┏━━

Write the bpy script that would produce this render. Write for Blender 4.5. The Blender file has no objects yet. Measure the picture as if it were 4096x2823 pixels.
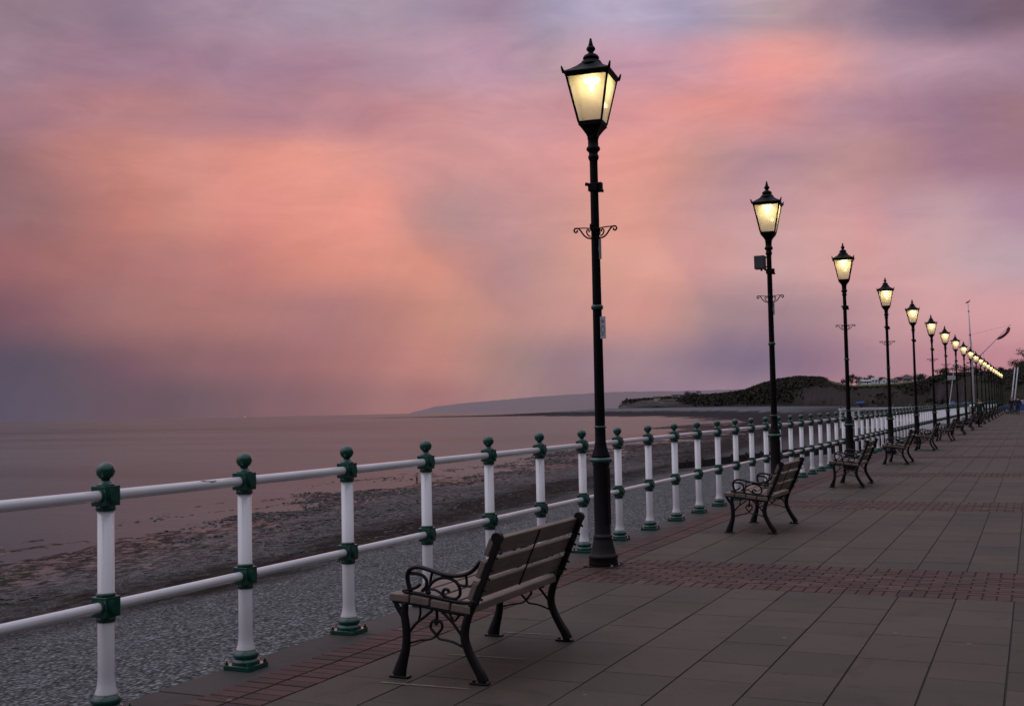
import bpy, bmesh, math, random
from mathutils import Vector, Matrix, noise as mnoise

random.seed(7)
scene = bpy.context.scene
COL = scene.collection
PI = math.pi
rad = math.radians
K = 1.12
CAMX, EYE = 4.539, 1.5426
SEA = -8.5

# ------------------------------------------------------------------ helpers
def srgb(r, g, b):
    f = lambda c: (c / 12.92 if c <= .04045 else ((c + .055) / 1.055) ** 2.4)
    return (f(r / 255), f(g / 255), f(b / 255), 1)

def smooth(a, b, x):
    if a == b: return float(x >= b)
    t = min(1, max(0, (x - a) / (b - a)))
    return t * t * (3 - 2 * t)

def table(tab, x):
    if x <= tab[0][0]: return tab[0][1:]
    for p, q in zip(tab, tab[1:]):
        if x <= q[0]:
            t = (x - p[0]) / (q[0] - p[0])
            return tuple(a + (b - a) * t for a, b in zip(p[1:], q[1:]))
    return tab[-1][1:]

class MB:
    """collects vertices and faces of ONE mesh"""
    def __init__(s): s.v = []; s.f = []; s.m = []; s.sm = []
    def add(s, vs, fs, m=0, sm=False):
        o = len(s.v); s.v += [tuple(v) for v in vs]
        for f in fs: s.f.append(tuple(i + o for i in f)); s.m.append(m); s.sm.append(sm)
    def box(s, x0, x1, y0, y1, z0, z1, m=0, bev=0.0, M=None):
        if bev <= 0:
            vs = [(x, y, z) for z in (z0, z1) for y in (y0, y1) for x in (x0, x1)]
            fs = [(0, 2, 3, 1), (4, 5, 7, 6), (0, 1, 5, 4), (2, 6, 7, 3), (0, 4, 6, 2), (1, 3, 7, 5)]
        else:
            bm = bmesh.new(); bmesh.ops.create_cube(bm, size=1)
            for v in bm.verts:
                v.co = Vector(((x0 + x1) / 2 + v.co.x * (x1 - x0), (y0 + y1) / 2 + v.co.y * (y1 - y0), (z0 + z1) / 2 + v.co.z * (z1 - z0)))
            bmesh.ops.bevel(bm, geom=list(bm.edges), offset=bev, segments=2, affect='EDGES', profile=.5)
            bm.verts.index_update()
            vs = [v.co.copy() for v in bm.verts]; fs = [[v.index for v in f.verts] for f in bm.faces]; bm.free()
        if M: vs = [M @ Vector(v) for v in vs]
        s.add(vs, fs, m)
    def lathe(s, prof, n=20, m=0, M=None, sm=True, cap=True):
        vs = []; fs = []
        for (r, z) in prof:
            for i in range(n):
                a = 2 * PI * i / n; vs.append((r * math.cos(a), r * math.sin(a), z))
        for j in range(len(prof) - 1):
            for i in range(n):
                a, b = j * n + i, j * n + (i + 1) % n
                fs.append((a, b, b + n, a + n))
        if M: vs = [M @ Vector(v) for v in vs]
        s.add(vs, fs, m, sm)
        if cap:
            L = (len(prof) - 1) * n; o = len(s.v) - len(vs)
            s.f.append(tuple(o + L + i for i in range(n))); s.m.append(m); s.sm.append(False)
            s.f.append(tuple(o + i for i in reversed(range(n)))); s.m.append(m); s.sm.append(False)
    def cyl(s, a, b, r, n=16, m=0, r2=None, sm=True):
        a = Vector(a); b = Vector(b); d = b - a
        M = Matrix.Translation(a) @ d.to_track_quat('Z', 'Y').to_matrix().to_4x4()
        r2 = r if r2 is None else r2; e = min(.003, d.length * .05)
        s.lathe([(r, 0), (r, e), (r2, d.length - e), (r2, d.length)] if sm else [(r, 0), (r2, d.length)], n, m, M, sm)
    def tube(s, pts, r, n=8, m=0, flat=None, up=Vector((0, 1, 0)), sm=True):
        """tube of varying radius; flat=(in plane, across plane) gives an elliptic bar with fixed across-axis up"""
        pts = [Vector(p) for p in pts]; N = len(pts)
        rr = r if isinstance(r, (list, tuple)) else [r] * N
        vs = []; fs = []
        for i, p in enumerate(pts):
            t = (pts[min(i + 1, N - 1)] - pts[max(i - 1, 0)]).normalized()
            u = up - t * up.dot(t)
            if u.length < 1e-4: u = Vector((1, 0, 0)) - t * t.x
            u.normalize(); w = t.cross(u)
            ru = rr[i] if flat is None else flat
            for k in range(n):
                a = 2 * PI * (k + .5) / n
                vs.append(p + w * (rr[i] * math.cos(a)) + u * (ru * math.sin(a)))
        for i in range(N - 1):
            for k in range(n):
                a, b = i * n + k, i * n + (k + 1) % n
                fs.append((a, b, b + n, a + n))
        fs.append(tuple(reversed(range(n)))); fs.append(tuple((N - 1) * n + k for k in range(n)))
        s.add(vs, fs, m, sm)
    def ball(s, c, r, n=20, m=0, sc=(1, 1, 1)):
        k = n // 2
        prof = [(max(1e-4, r * math.sin(PI * i / k)), -r * math.cos(PI * i / k)) for i in range(k + 1)]
        s.lathe(prof, n, m, Matrix.Translation(c) @ Matrix.Diagonal((*sc, 1)), cap=False)
    def mesh(s, name, mats):
        me = bpy.data.meshes.new(name); me.from_pydata(s.v, [], s.f)
        for mt in (mats if isinstance(mats, (list, tuple)) else [mats]): me.materials.append(mt)
        me.polygons.foreach_set('material_index', s.m)
        me.polygons.foreach_set('use_smooth', s.sm)
        bm = bmesh.new(); bm.from_mesh(me); bmesh.ops.recalc_face_normals(bm, faces=bm.faces); bm.to_mesh(me); bm.free()
        me.update(); return me
    def build(s, name, mats, parent=None):
        return link(name, s.mesh(name, mats), parent)

def spline(pts, n=5):
    """Catmull-Rom through points"""
    P = [Vector(p) for p in pts]; out = []
    for i in range(len(P) - 1):
        p0, p1, p2, p3 = P[max(i - 1, 0)], P[i], P[i + 1], P[min(i + 2, len(P) - 1)]
        for k in range(n):
            t = k / n
            out.append(.5 * ((2 * p1) + (p2 - p0) * t + (2 * p0 - 5 * p1 + 4 * p2 - p3) * t * t + (3 * p1 - p0 - 3 * p2 + p3) * t ** 3))
    return out + [P[-1]]

def link(name, data, parent=None):
    o = bpy.data.objects.new(name, data); COL.objects.link(o)
    if parent is not None: o.parent = parent
    return o
def tag(o, label=None, cat=None, group=None, kind=None):
    if label: o['label'] = label
    if cat: o['category'] = cat
    if group: o['group'] = group
    if kind: o['kind'] = kind
    return o
def thing(name, label, cat, loc=(0, 0, 0), rz=0, group=None):
    o = bpy.data.objects.new(name, None); COL.objects.link(o)
    o.location = loc; o.rotation_euler = (0, 0, rz); o.empty_display_size = .2
    return tag(o, label, cat, group)
def copy_tree(o, parent=None):
    c = o.copy(); COL.objects.link(c)
    if parent is not None: c.parent = parent
    for ch in o.children: copy_tree(ch, c)
    return c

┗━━

> _GIVEN REQUEST_:
Leave the pictures out and reproduce exactly the lines from the top of the listing above through the line with "return tab[-1][1:]".

> _EXERCISE SOLUTION_:
Write the bpy script that would produce this render. Write for Blender 4.5. The Blender file has no objects yet. Measure the picture as if it were 4096x2823 pixels.
import bpy, bmesh, math, random
from mathutils import Vector, Matrix, noise as mnoise

random.seed(7)
scene = bpy.context.scene
COL = scene.collection
PI = math.pi
rad = math.radians
K = 1.12
CAMX, EYE = 4.539, 1.5426
SEA = -8.5

# ------------------------------------------------------------------ helpers
def srgb(r, g, b):
    f = lambda c: (c / 12.92 if c <= .04045 else ((c + .055) / 1.055) ** 2.4)
    return (f(r / 255), f(g / 255), f(b / 255), 1)

def smooth(a, b, x):
    if a == b: return float(x >= b)
    t = min(1, max(0, (x - a) / (b - a)))
    return t * t * (3 - 2 * t)

def table(tab, x):
    if x <= tab[0][0]: return tab[0][1:]
    for p, q in zip(tab, tab[1:]):
        if x <= q[0]:
            t = (x - p[0]) / (q[0] - p[0])
            return tuple(a + (b - a) * t for a, b in zip(p[1:], q[1:]))
    return tab[-1][1:]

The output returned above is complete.